4. The Congress (2013)
Another adaptation of a Stanislav Lem work, this time it is a very loose adaptation of his novella the Futurist Congress. Director Ari Folman transposes a framework of Hollywood satire onto this story of hallucination being used as an escape in a dystopian future. Robin Wright plays a version of herself imagined as a washed-up actress who is being strong armed by a studio to sell her entire image and likeness, which using advanced technology can photo-realistically recreate her forever. Halfway through things drastically shift when Wright enters a surrealistically animated future world representing an augmented drug fuelled virtual reality.
The film really comes alive in the animated sections, showing off Folman’s skills in the medium. The technique captures an absurdist world where people can be anything they want by using the image of others to make their own reality.
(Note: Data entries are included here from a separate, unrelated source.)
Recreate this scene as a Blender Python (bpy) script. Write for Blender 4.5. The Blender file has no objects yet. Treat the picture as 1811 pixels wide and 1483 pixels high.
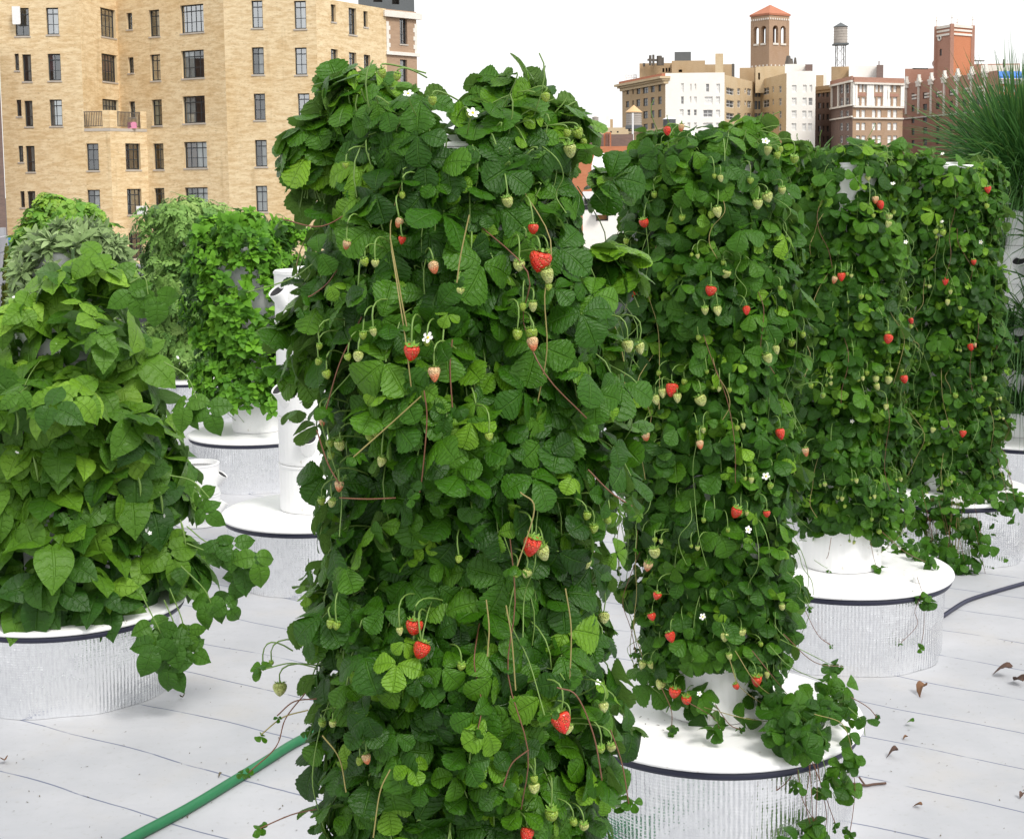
import bpy, math, random
import numpy as np
from mathutils import Vector, Matrix

rng = np.random.default_rng(7)
random.seed(7)
PI = math.pi
SC = bpy.context.scene
COL = SC.collection

# ------------------------------------------------------------------ camera
F = 2600.0; T_ = 0.10; ROLL = 0.012; YH = 326.0
CAM = np.array([0.0, 0.0, 1.72])
PITCH = math.atan(T_); Y0 = YH + F * T_
def _rx(a):
    c, s = math.cos(a), math.sin(a); return np.array([[1, 0, 0], [0, c, -s], [0, s, c]])
def _rz(a):
    c, s = math.cos(a), math.sin(a); return np.array([[c, -s, 0], [s, c, 0], [0, 0, 1]])
RC = _rx(PI / 2 - PITCH) @ _rz(-ROLL)
def ray(px, py):
    return RC @ np.array([(px - 905.5) / F, -(py - Y0) / F, -1.0])
def G(px, py, z=0.0):                       # the point of height z seen there
    d = ray(px, py); return CAM + d * ((z - CAM[2]) / d[2])
def D(px, py, Y):                           # the point at depth Y seen there
    d = ray(px, py); return CAM + d * (Y / d[1])
def proj(P):
    q = (np.asarray(P) - CAM) @ RC
    return np.stack([905.5 + F * q[..., 0] / -q[..., 2], Y0 - F * q[..., 1] / -q[..., 2]], -1)

cd = bpy.data.cameras.new('camera'); cam = bpy.data.objects.new('camera', cd); COL.objects.link(cam)
cd.sensor_fit = 'HORIZONTAL'; cd.sensor_width = 36.0; cd.lens = F / 1811 * 36.0
cd.shift_y = -(741.5 - Y0) / 1811.0
cd.clip_start = 0.05; cd.clip_end = 6000
cam.matrix_world = Matrix.Translation(CAM.tolist()) @ Matrix(RC.tolist()).to_4x4()
SC.camera = cam

# ------------------------------------------------------------------ tagging
def tag(o, label=None, cat=None, group=None, kind=None):
    if label: o['label'] = label
    if cat: o['category'] = cat
    if group: o['group'] = group
    if kind: o['kind'] = kind
    return o
def thing(name, label, cat, loc=(0, 0, 0), group=None):
    o = bpy.data.objects.new(name, None); COL.objects.link(o)
    o.location = [float(a) for a in loc]; o.empty_display_size = 0.05
    return tag(o, label, cat, group)
def wloc(o):
    p = np.zeros(3)
    while o is not None:
        p += np.array(o.location); o = o.parent
    return p
def put(o, parent):
    COL.objects.link(o); o.parent = parent; return o

# ------------------------------------------------------------------ mesh builder
class MB:
    def __init__(s): s.v = []; s.f = []; s.uv = []; s.r = []; s.n = 0
    def add(s, v, faces, m=0, uv=None, rnd=0.5):
        v = np.asarray(v, float).reshape(-1, 3); k = len(v)
        s.v.append(v)
        s.uv.append(np.zeros((k, 2)) if uv is None else np.asarray(uv, float))
        s.r.append(np.full(k, rnd) if np.isscalar(rnd) else np.asarray(rnd, float))
        if isinstance(faces, np.ndarray): fl = [faces]
        else:
            by = {}
            for f in faces: by.setdefault(len(f), []).append(f)
            fl = [np.array(x) for x in by.values()]
        for f in fl: s.f.append((f + s.n, m))
        s.n += k; return s
    def mesh(s, name, mats, origin=(0, 0, 0), smooth=False):
        me = bpy.data.meshes.new(name)
        if s.n:
            v = np.concatenate(s.v) - np.asarray(origin, float); uv = np.concatenate(s.uv); r = np.concatenate(s.r)
            li = np.concatenate([f.ravel() for f, m in s.f])
            lt = np.concatenate([np.full(len(f), f.shape[1]) for f, m in s.f])
            mi = np.concatenate([np.full(len(f), m) for f, m in s.f])
            me.vertices.add(len(v)); me.vertices.foreach_set('co', v.ravel().astype(np.float32))
            me.loops.add(len(li)); me.loops.foreach_set('vertex_index', li.astype(np.int32))
            me.polygons.add(len(lt))
            ls = np.concatenate([[0], np.cumsum(lt)[:-1]])
            me.polygons.foreach_set('loop_start', ls.astype(np.int32))
            me.polygons.foreach_set('material_index', mi.astype(np.int32))
            me.polygons.foreach_set('use_smooth', np.full(len(lt), bool(smooth)))
            ul = me.uv_layers.new(name='UVMap'); ul.data.foreach_set('uv', uv[li].ravel().astype(np.float32))
            at = me.attributes.new('rnd', 'FLOAT', 'POINT'); at.data.foreach_set('value', r.astype(np.float32))
            me.update(calc_edges=True); me.validate()
        for m in (mats if isinstance(mats, (list, tuple)) else [mats]): me.materials.append(m)
        return me
    def build(s, name, mats, parent=None, smooth=False, origin=None):
        org = wloc(parent) if parent is not None else (np.zeros(3) if origin is None else np.asarray(origin, float))
        o = bpy.data.objects.new(name, s.mesh(name, mats, org, smooth))
        COL.objects.link(o)
        if parent is not None: o.parent = parent
        else: o.location = org.tolist()
        return o

BOXF = np.array([[0, 3, 2, 1], [4, 5, 6, 7], [0, 1, 5, 4], [1, 2, 6, 5], [2, 3, 7, 6], [3, 0, 4, 7]])
def box(mb, a, b, m=0, rnd=.5):
    x0, y0, z0 = a; x1, y1, z1 = b
    v = [(x0, y0, z0), (x1, y0, z0), (x1, y1, z0), (x0, y1, z0), (x0, y0, z1), (x1, y0, z1), (x1, y1, z1), (x0, y1, z1)]
    uv = [(x0 + y0, z0), (x1 + y0, z0), (x1 + y1, z0), (x0 + y1, z0), (x0 + y0, z1), (x1 + y0, z1), (x1 + y1, z1), (x0 + y1, z1)]
    return mb.add(v, BOXF, m, uv, rnd)
def obox(mb, o, ex, ey, ez, m=0, rnd=.5):        # box from a corner and three edge vectors
    o, ex, ey, ez = [np.asarray(q, float) for q in (o, ex, ey, ez)]
    v = [o, o + ex, o + ex + ey, o + ey, o + ez, o + ex + ez, o + ex + ey + ez, o + ey + ez]
    lx = np.linalg.norm(ex)
    uv = [(0, o[2]), (lx, o[2]), (lx, o[2]), (0, o[2]), (0, v[4][2]), (lx, v[4][2]), (lx, v[4][2]), (0, v[4][2])]
    return mb.add(v, BOXF, m, uv, rnd)
def prism(mb, pts, z0, z1, m=0, mtop=None, sides=True):
    n = len(pts); p = np.asarray(pts, float)
    lo = np.c_[p, np.full(n, z0)]; hi = np.c_[p, np.full(n, z1)]
    if sides:
        for i in range(n):
            j = (i + 1) % n; L = np.linalg.norm(p[j] - p[i])
            mb.add([lo[i], lo[j], hi[j], hi[i]], [(0, 1, 2, 3)], m, [(0, z0), (L, z0), (L, z1), (0, z1)])
    mb.add(hi, [tuple(range(n))], m if mtop is None else mtop, p)
def lathe(mb, prof, n=32, c=(0, 0, 0), m=0, rnd=.5, tilt=None, closed=False):
    prof = np.asarray(prof, float); k = len(prof)
    th = np.linspace(0, 2 * PI, n + 1)
    v = np.stack([prof[:, None, 0] * np.cos(th), prof[:, None, 0] * np.sin(th), np.repeat(prof[:, 1:2], n + 1, 1)], -1).reshape(-1, 3)
    rr = max(prof[:, 0]); uv = np.stack([np.repeat((th * rr)[None], k, 0), np.repeat(prof[:, 1:2], n + 1, 1)], -1).reshape(-1, 2)
    if tilt is not None: v = v @ np.asarray(tilt).T
    v = v + np.asarray(c)
    i, j = np.meshgrid(np.arange(k - 1), np.arange(n), indexing='ij'); a = (i * (n + 1) + j).ravel()
    return mb.add(v, np.stack([a, a + 1, a + n + 2, a + n + 1], 1), m, uv, rnd)
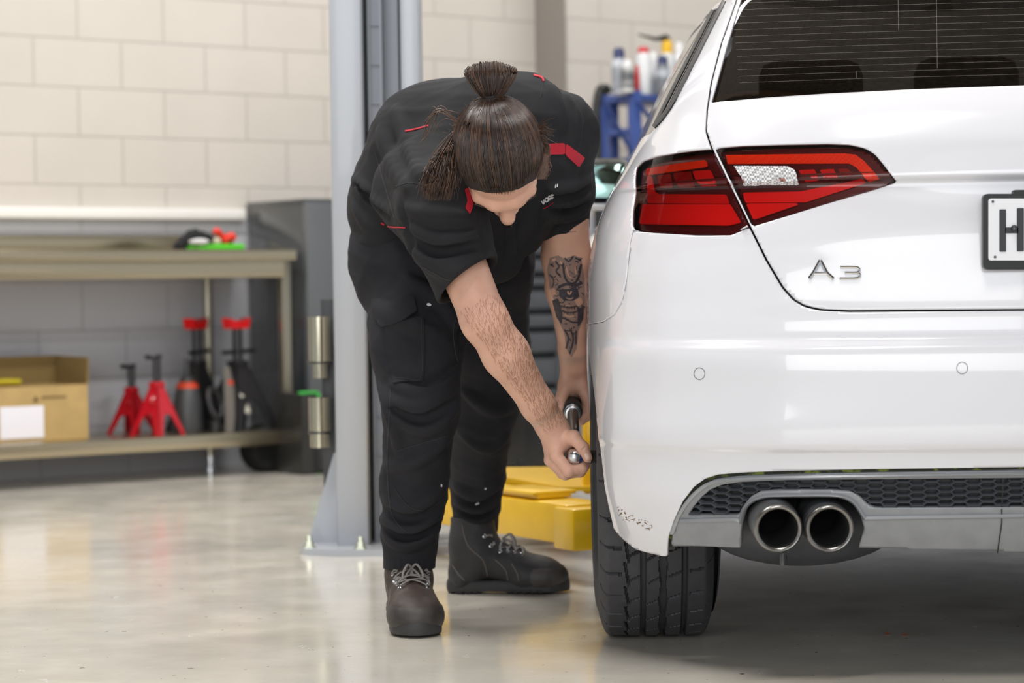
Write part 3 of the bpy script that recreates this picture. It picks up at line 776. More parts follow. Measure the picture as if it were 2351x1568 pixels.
# --- wheels
rub = mat('tyre_rubber', '3a3a3e', .6, var=.10, vscale=40, bump=.0004, bscale=500)
def tyre(side, y0, detail=True):
    cx = side*(1.505/2); R = .318; wd = .236
    ns, na = (118, 560) if detail else (24, 60)
    s = np.linspace(-1, 1, ns); a = np.linspace(0, 2*PI, na, endpoint=False); S, A = np.meshgrid(s, a, indexing='ij')
    xx = S*wd/2; sh = np.clip((np.abs(S)-.80)/.20, 0, 1); R0 = R-.003*S*S-.045*sh**2.2
    xo = np.sign(S)*np.minimum(np.abs(xx), wd/2-.001*0)
    dep = np.zeros_like(S)
    if detail:
        xm = xx*side      # outer side positive
        ph = A*R
        def gro(c, w_, d_): return d_*np.clip(1.35-np.abs(xm-c)/(w_/2), 0, .5)*2*np.where(np.abs(xm-c) < w_*.68, 1, 0)
        dep = np.maximum(dep, gro(.027, .0095, .012)); dep = np.maximum(dep, gro(-.056, .0095, .012))
        wv = .0035*(((ph/.095) % 1)*2-1)
        dep = np.maximum(dep, .012*(np.abs(xm-(-.013)) < .0048+.0035*np.abs(np.sin(ph/.095*PI))))
        zig = .056+.008*((ph/.060) % 1); dep = np.maximum(dep, .009*(np.abs(xm-zig) < .0022))
        pit = .060
        for lo_, hi_, sl, w_ in ((.070, .113, .06, .0024), (.031, .058, -.55, .0020), (-.008, .023, -.75, .0020), (-.052, -.024, -.45, .0022), (-.094, -.066, -.2, .0024), (-.118, -.100, -.1, .0022)):
            q = (ph-sl*(xm-lo_)+lo_*3) % pit; dep = np.maximum(dep, .008*((q < w_*1.9) & (xm > lo_) & (xm < hi_)))
        dep *= (np.abs(S) < .985)
    Rr = R0-dep
    L = np.stack([cx+xo, y0-Rr*np.cos(A), .318+Rr*np.sin(A)], -1).reshape(-1, 3)
    # flatten the contact patch
    L[:, 2] = np.maximum(L[:, 2], .0008)
    F = [(i*na+j, (i+1)*na+j, (i+1)*na+(j+1) % na, i*na+(j+1) % na) for i in range(ns-1) for j in range(na)]
    b = MB(); b.add(car_w(L), F)
    for e in (-1, 1):
        T = frame(car_w([cx+e*wd/2, y0, .318]), (0, 1, 0), z=(e, 0, 0))
        r0 = R-.003-.045
        b.lathe([(r0, 0), (r0-.012, .004), (.25, .006), (.235, .002), (.23, -.01)], T, na if not detail else 120); b.F = [f for f in b.F if len(f) == 4]
    return b
alloy = mat('alloy_silver', 'b9bbbe', .25, metal=.9)
for nm, side, y0 in (('rear', -1, AXY), ('rear', 1, AXY), ('front', -1, AXY+2.6), ('front', 1, AXY+2.6)):
    ty = tyre(side, y0, nm == 'rear').build('wheel', rub, car, 40, 'black tyre with grooved tread')
    T = frame(car_w([side*(1.505/2)+side*.10, y0, .318]), (0, 1, 0), z=(side, 0, 0)); b = MB()
    b.lathe([(.234, -.20), (.228, -.02), (.236, .008), (.226, .010), (.215, -.02), (.21, -.19)], T, 60); b.F = [f for f in b.F if len(f) == 4]
    b.lathe([(.0, -.012), (.06, -.012), (.075, -.02), (.075, -.06)], T, 30)
    for k in range(10):
        a = 2*PI*k/10+(.12 if k % 2 else -.12); 
        P0 = np.array([.05*math.cos(a), .05*math.sin(a), -.02]); P1 = np.array([.222*math.cos(a), .222*math.sin(a), -.008]); m3 = np.array(T.to_3x3())
        b.tube([m3@P0+np.array(T.translation), m3@((P0+P1)/2+np.array([0, 0, .01]))+np.array(T.translation), m3@P1+np.array(T.translation)], [.016, .013, .012], 8)
    b.build('rim', alloy, ty, 35, 'silver alloy rim')
    b = MB(); b.lathe([(.0, -.10), (.15, -.10), (.15, -.12)], T, 40); b.build('brake_disc', steel_d, ty, 35)
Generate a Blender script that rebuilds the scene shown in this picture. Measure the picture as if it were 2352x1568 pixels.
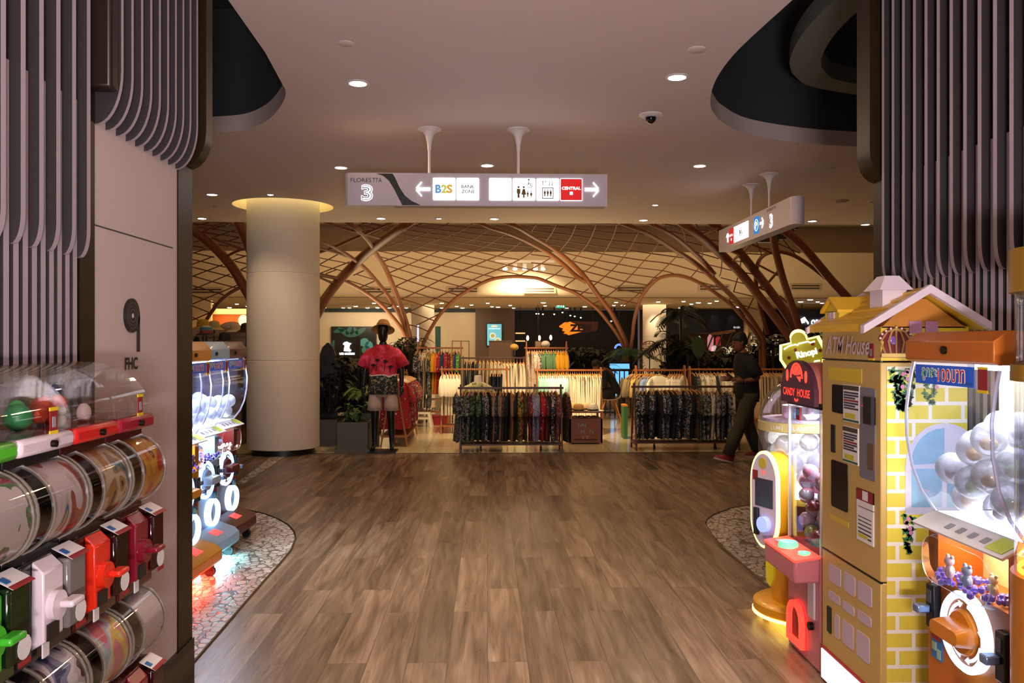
import bpy, bmesh, math, random
from mathutils import Vector, Matrix
from math import sin, cos, tan, pi, radians, sqrt
R = random.Random(7)
S = bpy.context.scene
COL = S.collection
for o in list(bpy.data.objects): bpy.data.objects.remove(o)
# ---------- camera, world, view
F, CX, CY, EYE, YAW = 1890.0, 1176.0, 784.0, 1.6, radians(1.7)
cd = bpy.data.cameras.new('camera'); cam = bpy.data.objects.new('camera', cd); COL.objects.link(cam)
cam.location = (0, 0, EYE); cam.rotation_euler = (radians(90), 0, -YAW)
cd.sensor_width = 36; cd.lens = 36*F/2352; cd.clip_end = 200
S.camera = cam
w = bpy.data.worlds.new('world'); S.world = w; w.use_nodes = True
w.node_tree.nodes['Background'].inputs[0].default_value = (.62, .50, .50, 1)
w.node_tree.nodes['Background'].inputs[1].default_value = .16
S.view_settings.view_transform = 'Standard'; S.view_settings.look = 'None'
S.view_settings.exposure = 0.0; S.view_settings.gamma = 1; S.view_settings.use_curve_mapping = False
try:
    S.cycles.max_bounces = 8; S.cycles.transparent_max_bounces = 24; S.cycles.sample_clamp_indirect = 4
    S.cycles.caustics_reflective = False; S.cycles.caustics_refractive = False
except Exception: pass
WARM = (1, .66, .32); PINK = (1, .80, .80); WHITE = (.95, .97, 1)
def lamp(kind, loc, power, col, size=.2, rot=(0,0,0), spot=None, sy=None, name='lamp'):
    l = bpy.data.lights.new(name, kind); l.energy = power; l.color = col
    if kind == 'AREA':
        l.size = size
        if sy: l.shape = 'RECTANGLE'; l.size_y = sy
    else: l.shadow_soft_size = size
    if spot: l.spot_size = radians(spot); l.spot_blend = .8
    o = bpy.data.objects.new(name, l); COL.objects.link(o); o.location = loc; o.rotation_euler = rot
    return o
def aim(o, tgt):
    o.rotation_euler = (Vector(tgt)-o.location).to_track_quat('-Z', 'Y').to_euler(); return o
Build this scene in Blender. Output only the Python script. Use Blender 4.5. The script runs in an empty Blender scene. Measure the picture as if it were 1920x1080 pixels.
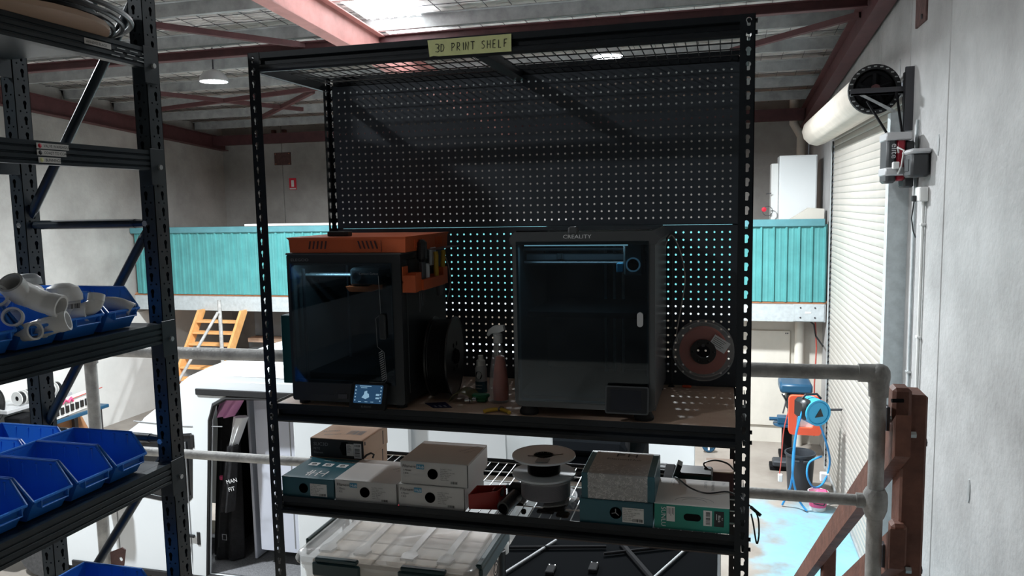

Images that are bought and decimated by companies more concerned with creating greater virtual pleasures then using their technology to help the real world. As such the film asks deep questions about the control people have over their own identity, the fracturing of human experience through virtual reality and how much control we give technology over our very human essence.
5. The Boys from Brazil (1978)
Probably the third most famous cinematic adaptation of author Ira Levin’s work. The first two obviously being the iconic horror of Rosemary’s Baby and the more sci fi inflected Stepford Wives. This film is famous for having an outrageous premise albeit one with a competent basis in the theoretical knowledge science had of cloning at the time. That premise is often used up front to sum up the film, but it is really meant to be a big reveal in the narrative. The answer to a hideous conspiracy dreamed up by prominent Nazis who escaped allied justice.
One of the real world’s most infamous members of this diabolical group Dr Josef Mengele is given the role of mastermind of this plot. He is played with bile spitting venomous hatred in an admittedly over the top performance by Gregory Peck. However, it matches the fevered, violent but somewhat ridiculous tone the film creates. Levin was the king of the disturbing conspiracy; he captured the nefarious injustice of conspiracy like no one else and here it is given extra exploitation energy by the real-life horrors the story draws on. Veteran director Franklin Schaffner realises this in broad muscular strokes perhaps missing the subtlety of other Levin adaptations. Yet it makes for a pulpy, thrilling ride which also manages to be deeply unsettling and disturbing.